Eu nunca fiz questão de ser o que eu não era. Sabe essas coisas de menina? Escrever com caneta lilás, ter tudo rosa, pregar adesivo no caderno, colecionar papel de carta, usar as duas meias ajeitadinhas na mesma altura, falar baixo, ter gestos delicados, usar saias, gostar de maquiagem, joelhos lisinhos, cabelo penteado, ser tímida, não responder à pergunta da professora por vergonha?
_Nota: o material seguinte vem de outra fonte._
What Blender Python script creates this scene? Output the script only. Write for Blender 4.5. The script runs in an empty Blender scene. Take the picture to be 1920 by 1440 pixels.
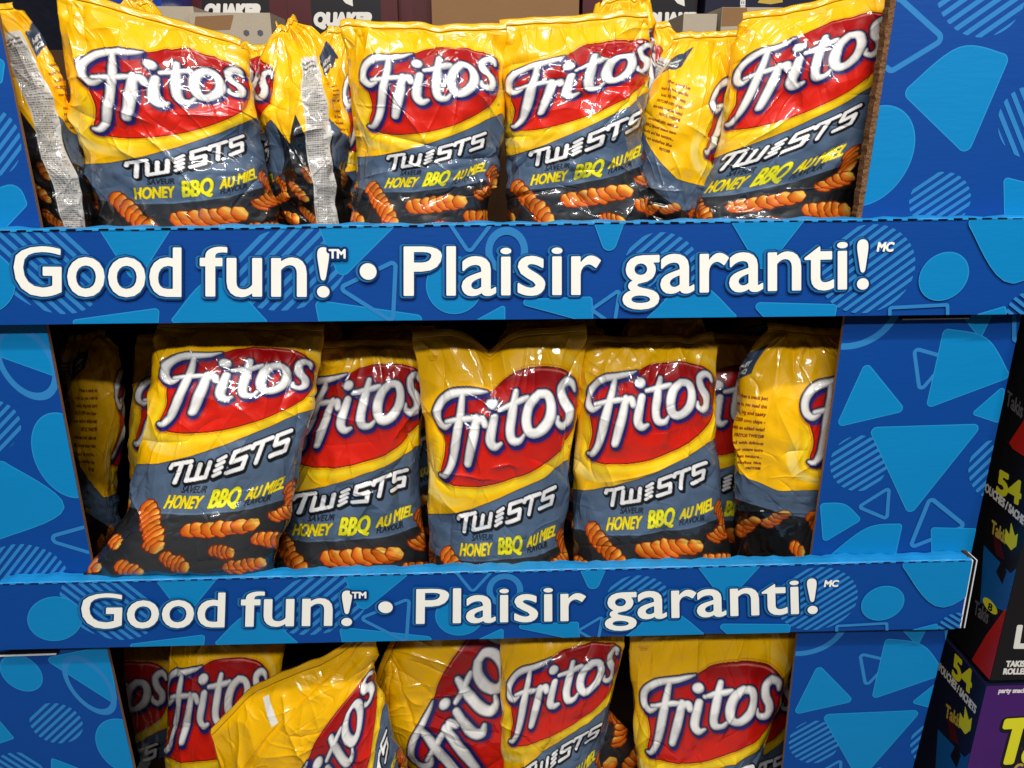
import bpy, math, random
import numpy as np
from mathutils import Vector, Matrix

scene = bpy.context.scene
COL = scene.collection
random.seed(7)

# ------------------------------------------------------------------ camera
F_PX = 1500.0                                  # focal length in pixels of the 1920 wide photograph
CAM = np.array([-0.0375, -0.8449, 0.1219])
PITCH, YAW, ROLL = 0.3363, 0.0430, 0.0002
cp, sp = math.cos(PITCH), math.sin(PITCH)
FW = np.array([math.sin(YAW) * cp, math.cos(YAW) * cp, -sp])
RT = np.array([math.cos(YAW), -math.sin(YAW), 0.0])
UP = np.cross(RT, FW)
cam = bpy.data.cameras.new('camera')
cam.sensor_width = 36.0
cam.lens = F_PX / 1920 * 36
cam.clip_start = 0.01
cam.clip_end = 60
cam_o = bpy.data.objects.new('camera', cam)
COL.objects.link(cam_o)
cam_o.matrix_world = Matrix([[RT[0], UP[0], -FW[0], CAM[0]], [RT[1], UP[1], -FW[1], CAM[1]], [RT[2], UP[2], -FW[2], CAM[2]], [0, 0, 0, 1]])
scene.camera = cam_o

# ------------------------------------------------------------------ light (a shop hall: warm white strip lamps under the ceiling)
world = bpy.data.worlds.new('World')
scene.world = world
world.use_nodes = True
world.node_tree.nodes['Background'].inputs[0].default_value = (0.55, 0.60, 0.70, 1)
world.node_tree.nodes['Background'].inputs[1].default_value = 0.025


def area(name, loc, target, sx, sy, power, colour):
    l = bpy.data.lights.new(name, 'AREA')
    l.shape = 'RECTANGLE'
    l.size, l.size_y, l.energy, l.color = sx, sy, power, colour
    o = bpy.data.objects.new(name, l)
    COL.objects.link(o)
    o.location = loc
    o.rotation_euler = (Vector(target) - Vector(loc)).to_track_quat('-Z', 'Y').to_euler()
    return o


WARM = (1.0, 0.93, 0.82)
area('ceiling_lamp', (0.15, -1.75, 2.75), (0, 0, -0.3), 1.6, 0.10, 70, WARM)
area('ceiling_lamp', (-1.5, -1.4, 1.9), (0, 0, -0.2), 0.07, 0.9, 10, WARM)
area('ceiling_lamp', (1.5, -1.3, 1.6), (0, 0, -0.3), 0.07, 0.8, 15, (0.95, 0.97, 1.0))
area('ceiling_lamp', (0.0, 0.9, 2.2), (0, 0.3, 0), 1.8, 0.2, 5, WARM)
area('ceiling_lamp', (-0.2, -2.9, 2.05), (0, 0, -0.6), 2.4, 0.10, 88, (1, 0.98, 0.96))

scene.view_settings.view_transform = 'Standard'
scene.view_settings.look = 'None'
scene.view_settings.exposure = 0.0
scene.view_settings.gamma = 1
scene.render.engine = 'CYCLES'


# ------------------------------------------------------------------ helpers
def unpx(x, y, plane='Y', c=0.0):
    """photograph pixel(s) -> world point(s) on the plane <axis> = c"""
    x = np.asarray(x, float)
    y = np.asarray(y, float)
    d = RT * ((x - 960) / F_PX)[..., None] - UP * ((y - 720) / F_PX)[..., None] + FW
    i = 'XYZ'.index(plane)
    c = np.asarray(c, float)
    t = (c - CAM[i]) / d[..., i]
    return CAM + d * t[..., None]


def lin(c):
    c = np.asarray(c, float) / 255.0
    return np.where(c <= 0.04045, c / 12.92, ((c + 0.055) / 1.055) ** 2.4)


def material(name, rgb, rough=0.5, spec=0.5, coat=0.0, noise=0.0, nscale=60.0, bump=0.0, bscale=200.0, stretch=None):
    m = bpy.data.materials.new(name)
    m.use_nodes = True
    nt = m.node_tree
    b = nt.nodes['Principled BSDF']
    c = lin(rgb)
    b.inputs['Base Color'].default_value = (*c, 1)
    b.inputs['Roughness'].default_value = rough
    b.inputs['Specular IOR Level'].default_value = spec
    b.inputs['Coat Weight'].default_value = coat
    b.inputs['Coat Roughness'].default_value = 0.12
    tc = nt.nodes.new('ShaderNodeTexCoord')
    mp = nt.nodes.new('ShaderNodeMapping')
    nt.links.new(tc.outputs['Object'], mp.inputs[0])
    if stretch:
        mp.inputs['Scale'].default_value = stretch
    if noise:
        n = nt.nodes.new('ShaderNodeTexNoise')
        n.inputs['Scale'].default_value = nscale
        n.inputs['Detail'].default_value = 6
        nt.links.new(mp.outputs[0], n.inputs['Vector'])
        r = nt.nodes.new('ShaderNodeMapRange')
        r.inputs['To Min'].default_value = 1 - noise
        r.inputs['To Max'].default_value = 1 + noise
        nt.links.new(n.outputs[0], r.inputs[0])
        v = nt.nodes.new('ShaderNodeVectorMath')
        v.operation = 'SCALE'
        v.inputs[0].default_value = c
        nt.links.new(r.outputs[0], v.inputs['Scale'])
        nt.links.new(v.outputs[0], b.inputs['Base Color'])
    if bump:
        n = nt.nodes.new('ShaderNodeTexNoise')
        n.inputs['Scale'].default_value = bscale
        n.inputs['Detail'].default_value = 4
        nt.links.new(mp.outputs[0], n.inputs['Vector'])
        bn = nt.nodes.new('ShaderNodeBump')
        bn.inputs['Strength'].default_value = bump
        bn.inputs['Distance'].default_value = 0.002
        nt.links.new(n.outputs[0], bn.inputs['Height'])
        nt.links.new(bn.outputs[0], b.inputs['Normal'])
    return m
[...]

NUNCA FIZ ISSO quando era criança. Eu era o furacão. O Monstrinho. Conversava na sala em horários indevidos, brigava com os professores que não ensinavam direito. Eu era a gorda baixinha geniosa entrona cdf metida. E tentava me incentivar a ser mais menina, menos desajeitada, menos desastrada. E eu dizia: "Mãe, eu não sou assim não, mãe".
Tudo eu fazia com intensidade, com fúria, com paixão, e até com sofreguidão. Desenvolvia obssessõezinhas. Assistir cinco vezes ao mesmo filme, ler trinta vezes o mesmo livro, ouvir cem vezes a mesma música, contar mil vezes a mesma piada. Tudo com imensa franqueza. Com um intenso gostar. Eu sempre fui sem-vergonha. Não sei ser tímida.
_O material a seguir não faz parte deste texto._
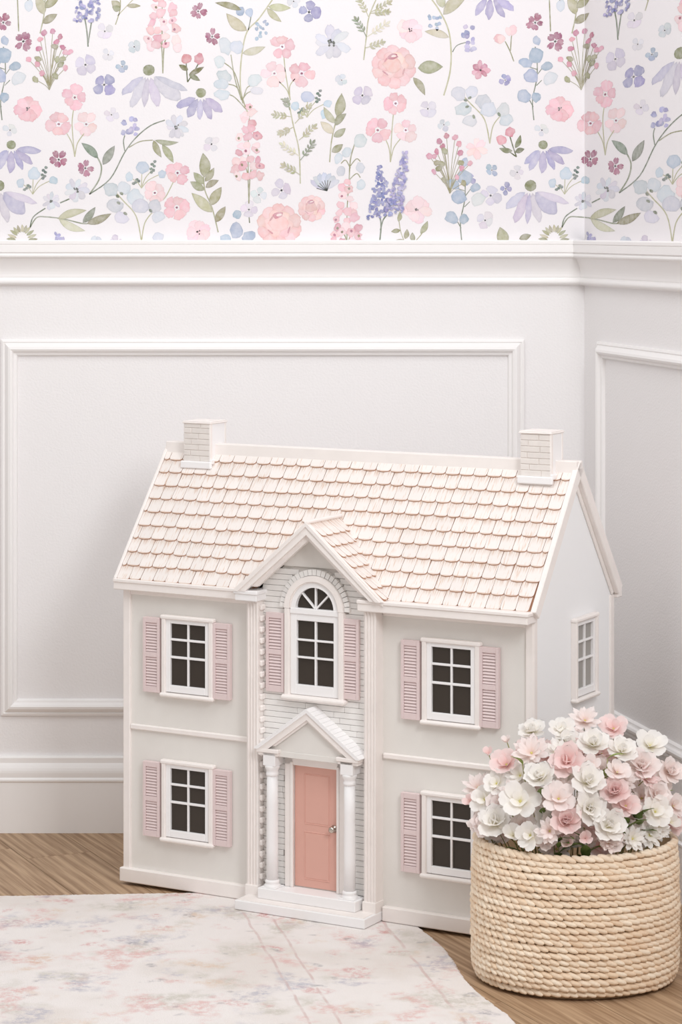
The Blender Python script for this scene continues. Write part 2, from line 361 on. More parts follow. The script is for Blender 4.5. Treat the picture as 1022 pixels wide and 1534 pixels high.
def stem(pts,w,col):
    LAY[0]+=1; P=[]
    for k in range(len(pts)-1):        # Catmull-Rom
        p0=pts[max(k-1,0)];p1=pts[k];p2=pts[k+1];p3=pts[min(k+2,len(pts)-1)]
        for s in range(5):
            t=s/5
            P.append(tuple(.5*((2*p1[i])+(-p0[i]+p2[i])*t+(2*p0[i]-5*p1[i]+4*p2[i]-p3[i])*t*t+(-p0[i]+3*p1[i]-3*p2[i]+p3[i])*t**3) for i in (0,1)))
    P.append(pts[-1]); A=[];B=[]
    for i,p in enumerate(P):
        q0,q1=P[max(i-1,0)],P[min(i+1,len(P)-1)]; dx,dy=q1[0]-q0[0],q1[1]-q0[1]; l=math.hypot(dx,dy) or 1
        h=w/2; A.append((p[0]-dy/l*h,p[1]+dx/l*h)); B.append((p[0]+dy/l*h,p[1]-dx/l*h))
    for i in range(len(P)-1): PR.append((LAY[0],[(*A[i],col),(*A[i+1],col),(*B[i+1],col),(*B[i],col)]))
def bloom(x,y,r,col,n=5,wid=.85,notch=.1,rot=None,eye=(90,40,70),er=.07,hole=.1,col2=None,wash=.28,halo=False):
    LAY[0]=0; rot=rp.random()*6 if rot is None else rot
    for i in range(n):
        a=rot+2*PI*i/n+rp.uniform(-.2,.2); L=r*rp.uniform(.78,1.1)
        petal(x+math.cos(a)*hole*r,y+math.sin(a)*hole*r,a,L*(1-hole),r*wid*rp.uniform(.74,1.14),col2 if (col2 and i%2) else col,notch,wash=wash)
    if halo: blob(x,y,r*.2,r*.2,WH,wash=0)
    if er: blob(x,y,r*er*1.2,r*er*1.2,eye,wash=0,n=8)
OL=(146,146,108);DK=(92,98,62);SG=(112,124,104);PALE=(206,202,170);OLP=(180,178,142)
PK=(231,178,186);PKP=(242,208,211);PKD=(214,146,158);CR=(160,92,118);LIL=(204,198,216);LILP=(219,213,224);VIO=(146,146,190);BLU=(152,172,194);BLG=(200,206,216);GRY=(208,212,222);LV=(176,170,204)
def viola(x,y,r,col,eye=(40,40,50)): bloom(x,y,r,col,4,.95,0,eye=eye,er=.085,hole=.12,wash=.22)
def crimson(x,y,r): bloom(x,y,r,CR,5,.75,.2,eye=(30,30,30),er=.1,hole=.16,wash=.12)
def roundpink(x,y,r,col): 
    bloom(x,y,r,col,7,.85,.06,eye=(50,50,45),er=0,hole=0,wash=.2)
    for i in range(6): blob(x+rp.uniform(-.12,.12)*r,y+rp.uniform(-.12,.12)*r,r*.05,r*.06,(45,48,42),wash=0,n=6)
def daisy(x,y,r):
    bloom(x,y,r,GRY,9,.5,.05,er=0,hole=0,col2=(212,208,222),wash=.2)
    for i in range(9): blob(x+rp.uniform(-.17,.17)*r,y+rp.uniform(-.17,.17)*r,r*.06,r*.07,(70,78,66),wash=0,n=6)
def cone(x,y,s,tips,col):
    LAY[0]=0
    for (tx,ty,wd) in tips:
        a=math.atan2(ty-y-7*s,(tx-x)); bx,by=x+math.cos(a)*10*s,y+8*s+math.sin(a)*3*s; L=math.hypot(tx-bx,ty-by)
        petal(bx,by,math.atan2(ty-by,tx-bx),L,wd*.86,mixc(col,VIO,rp.uniform(0,.45)),0,ex=1.15,wash=.25)
    blob(x,y,9*s,8.5*s,(128,132,92),wob=.05,wash=.1)
def trio(fl, stems):
    LAY[0]=0
    for s in stems: stem(s,1.5,OLP)
    for x,y,r,c in fl: bloom(x,y,r,c,5,.88,.08,er=.075,hole=.14,eye=(130,60,90),halo=True)
def foxglove(x,y0,y1,ys,w):
    LAY[0]=0; stem([(x+2,y0+10),(x,(y0+y1)/2),(x,y1)],1.5,OL); stem([(x+1,ys),(x-1,y1-2),(x-7,y1-14)],1.7,OL); stem([(x+1,ys),(x+3,y1-2),(x+8,y1-16)],1.7,OL)
    rows=int((y1-y0)/11)
    for k in range(rows+1):
        t=k/rows; ww=w*(.22+.78*t**.7); n=1 if k==0 else 2+int(t*2.6)
        for i in range(n):
            px=x+(((i+.5)/n-.5)*2*ww*.95 if n>1 else 0)+rp.uniform(-3,3); py=y0+(y1-y0)*t+rp.uniform(-4,3)
            c=rp.choice((PK,PKP,PK,PKD)); blob(px,py,rp.uniform(4.5,8.5),rp.uniform(4.5,7.5),c,rp.random()*3,wob=.24)
            if rp.random()<.3: blob(px+rp.uniform(-2,2),py+rp.uniform(-2,2),2,2.2,rp.choice(((168,98,122),(120,112,70))),wash=0,n=7)
def spike(x0,y0,x1,y1,w,cols):
    n=int(math.hypot(x1-x0,y1-y0)/3.2)
    for k in range(n):
        t=k/n
        for s in range(2+int(5*t**.6)):
            ww=w*(.15+.85*t**.6); blob(x0+(x1-x0)*t+rp.uniform(-ww,ww),y0+(y1-y0)*t+rp.uniform(-3,3),rp.uniform(2,3.6),rp.uniform(1.6,2.6),rp.choice(cols),rp.random()*3,n=7,wash=.1)
def berries(x,y,s,f=1):
    LAY[0]=0; T=[(5,-88,'b'),(-8,-86,'b'),(16,-80,'r'),(-14,-76,'p'),(11,-72,'r'),(20,-64,'r'),(24,-57,'p'),(31,-57,'p'),(-16,-62,'r'),(-31,-46,'p'),(-18,-39,'p'),(24,-33,'p'),(20,-47,'g'),(-17,-47,'g'),(-21,-16,'g'),(9,-21,'g'),(12,-46,'g'),(17,-38,'g'),(-11,-25,'p'),(8,-65,'g')]
    for tx,ty,k in T: stem([(x,y),(x+f*tx*.3*s,y+ty*.45*s),(x+f*tx*s,y+ty*s)],.9,(150,144,108))
    for tx,ty,k in T:
        X,Y=x+f*tx*s,y+ty*s
        if k=='g': blob(X,Y,4*s,5.5*s,(140,138,96),rp.random()*3)
        else: blob(X,Y,rp.uniform(3.4,5)*s,rp.uniform(4,5.5)*s,{'b':(196,128,150),'r':(190,112,138),'p':(218,150,168)}[k],rp.random()*3,wash=.15)
def rose(x,y,r):
    LAY[0]=0
    for k in range(10):
        a=2*PI*k/10+.2; petal(x+math.cos(a)*r*.35,y+math.sin(a)*r*.32,a+.2,r*.66,r*.62,mixc(PK,(240,196,190),.6),.04,wash=.3)
    for k in range(6):
        a=2*PI*k/6; blob(x+math.cos(a)*r*.3,y-r*.08+math.sin(a)*r*.28,r*.36,r*.3,mixc((234,184,184),(240,200,192),rp.random()),a,wash=.25)
    blob(x-r*.05,y-r*.1,r*.42,r*.4,(236,188,184),wash=.1); blob(x-r*.05,y-r*.45,r*.25,r*.13,(196,130,144),-.2,wash=.1); blob(x,y-r*.47,r*.13,r*.05,(244,222,222),-.2,wash=0)
    for a in (.5,2.4,4.0): blob(x+math.cos(a)*r*.5,y+math.sin(a)*r*.42,r*.16,r*.04,(212,150,158),a+1.4,wash=0,n=9)
def bluetwig(x,y,gray=True):
    LAY[0]=0; stem([(x,y),(x-2,y-30),(x+4,y-60),(x+5,y-85),(x+2,y-110)],1.7,SG); stem([(x-1,y-20),(x-8,y-32),(x-14,y-36)],1.4,SG); stem([(x+5,y-76),(x-8,y-80)],1.3,SG); stem([(x+5,y-68),(x+14,y-80)],1.2,SG);stem([(x+4,y-52),(x+12,y-60)],1.2,SG)
    for dx,dy,a,b,r,c in ((4,-119,6,7,0,BLU),(4,-96,11,12,0,BLU),(-13,-86,11,7,.3,BLU),(-4,-66,11,11,.2,BLU),(20,-81,9,6,-.3,BLU),(-15,-36,10,9,.3,BLU),(3,-34,7,7.5,0,BLU)): blob(x+dx,y+dy,a,b,c,r)
    if gray: blob(x+24,y-63,12,9.5,(214,220,226),-.7)
def tulips(x,y,s=1):
    LAY[0]=0; stem([(x,y),(x-8,y-38*s),(x-28,y-62*s),(x-46,y-82*s)],1.7,OLP); stem([(x,y),(x+5,y-28*s),(x+18,y-46*s)],1.6,OLP)
    for dx,dy,a,b,r in ((-46,-78,11,10,.3),(-27,-81,10,10,-.3),(-10,-66,12,12,.4),(-2,-54,13,11,0),(-40,-54,12,10,-.2),(-30,-36,11,9,.2),(20,-52,10,11,.3),(25,-37,11,8,-.3)): blob(x+dx,y+dy*s,a,b,mixc(BLG,GRY,rp.random()),r,wash=.25)
    for dx,dy in ((-36,-68),(-30,-72),(-34,-58),(-24,-42),(14,-46)): blob(x+dx,y+dy*s,2.2,3.4,SG,rp.random()*3,wash=0,n=7)
def sprig(st, lv, col=OL, w=1.8):
    LAY[0]=0; stem(st,w,mixc(col,PALE,.3))
    for l in lv: leaf(*l[:5], l[5] if len(l)>5 else col)
def fern(st, side, col=OLP):
    LAY[0]=0; stem(st,1.8,col)
    for (bx,by,tx,ty,c) in side:
        stem([(bx,by),((bx+tx)/2+1,(by+ty)/2),(tx,ty)],1.2,c)
        for k in range(4):
            t=.3+.2*k; px,py=bx+(tx-bx)*t,by+(ty-by)*t; a=math.atan2(ty-by,tx-bx)
            for sg in (-1,1): leaf(px,py,px+math.cos(a+sg*.75)*rp.uniform(6,10),py+math.sin(a+sg*.75)*rp.uniform(6,10),3.2,c,.1)
        leaf(tx,ty,tx+(tx-bx)*.25,ty+(ty-by)*.25,4,c,.1)
def bluesprig(x,y,f=1):
    LAY[0]=0
    for p in ((1,-29),(-17,-16),(30,-22),(16,-27)): stem([(x,y),(x+f*p[0]*.35,y+p[1]*.55),(x+f*p[0],y+p[1])],1.2,OLP)
    blob(x+f*1,y-31,9.5,9,(186,198,220)); blob(x-f*18,y-17,6,7,(186,206,216)); blob(x+f*31,y-21,6.5,6,(182,202,218))
    for dx,dy in ((16,-36),(19,-33),(14,-29),(18,-27),(20,-40),(15,-24),(-7,-13),(-9,-9),(-4,-11),(-12,-7)): blob(x+f*dx,y+dy,2.6,2.3,(96,116,104),n=7,wash=0)
def dots(x,y,cols,n=11,r=11,s=3): 
    LAY[0]=0
    for i in range(n): blob(x+rp.uniform(-r,r),y+rp.uniform(-r*1.2,r*1.2),rp.uniform(.7,1.2)*s,rp.uniform(.7,1.1)*s,rp.choice(cols),rp.random()*3,n=8,wash=.12)
def buds(x,y,bl,lv):
    LAY[0]=0
    for bx,by in bl: stem([(x,y),((x+bx)/2,(y+by)/2+4),(bx,by+6)],1.8,DK)
    for l in lv: leaf(*l,8,(110,112,72),.05)
    for bx,by in bl: blob(bx,by,7.5,8,(216,140,148),wash=.2)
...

Essa baboseira toda é pra dizer que não sou, não tento e jamais tentarei ser perfeita. Aliás, as vezes dou foras e em seguida sou a rainha do "desculpaí". Explodo e minutos depois, estou tentando consertar as coisas.
As pessoas tentam desculpar: "Tudo bem, eu te desculpo, eu sei que você tá tentando mudar esse seu jeito". Ou seja, "Eu te desculpo, mas espero que você passe a ser doce, meiga, gentil, cordata, pacífica, num futuro próximo."
E eu digo: "NÃO! Não estou tentando mudar não. Eu faço truculências, sou rude, sou impaciente, sou egocêntrica, acabo ofendendo os outros. Não acho que estou certa, mas sou assim e aprendi a gostar de mim dessa maneira. Peço desculpas, sim - pois amo as pessoas com quem explodo, e ofendo intensamente as pessoas que mais intensamente amo - mas não tenho um pingo de vontade de ser bibelô."
Cá entre nós, eu acho que eu sou mais inofensiva assim do que sufocando a grosseirona que eu sou, e fingindo ser uma doçura de mocinha.